In the 20th Century many theatre practitioners, such as Meyerhold, Edward Gordon Craig, Jacques Copeau and others in their lineage, attempted to move away from Naturalism. They turned to sources such as Oriental Theatre (partically Japanese Noh theatre) and commedia dell'arte, both of which forms feature masks prominently.
Edward Gordon Craig (1872–1966) in A Note on Masks (1910) proposed the virtues of using masks over the naturalism of the actor. Craig was highly influential, and his ideas were taken up by Brecht, Cocteau, Genet, Eugene O'Neill - and later by Arden, Grotowski and Brook and others who "attempted to restore a ritualistic if not actually religious significance to theatre".

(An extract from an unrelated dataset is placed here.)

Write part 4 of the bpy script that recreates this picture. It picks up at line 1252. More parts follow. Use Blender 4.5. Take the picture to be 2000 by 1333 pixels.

Copeau, in his attempts to "Naturalise" the actor decided to use mask to liberate them from their "excessive awkwardness". In turn, Copeau's work with masks was taken on by his students including Etienne Decroux and later, via Jean Daste, Jacques Lecoq. Lecoq, having worked as movement director at Teatro Piccalo in Italy, was influenced by the Commedia tradition. Lecoq met Amleto Satori, a sculptor, and they collaborated on reviving the techniques of making traditional leather Commedia masks. Later, developing Copeau's "noble mask", Lecoq would ask Satori to make him masques neutre (the neutral mask). For Lecoq, masks became an important training tool, the neutral mask being designed to facilitate a state of openness in the student-performers, moving gradually on to character and expressive masks, and finally to "the smallest mask in the world" the clown's red-nose. One highly important feature of Lecoq's use of mask, wasn't so much its visual impact on stage, but how it changed the performers movement on stage. It was a body-based approach to mask work, rather than a visually led one. Lecoq's pedagogy has been hugely influential for theatre practitioners in Europe working with mask and has been exported widely across the world. This work with masks also relates to performing with portable structures and puppetry. Students of Lecoq have continued using masks in their work after leaving the school, such as in John Wright's Trestle Theatre.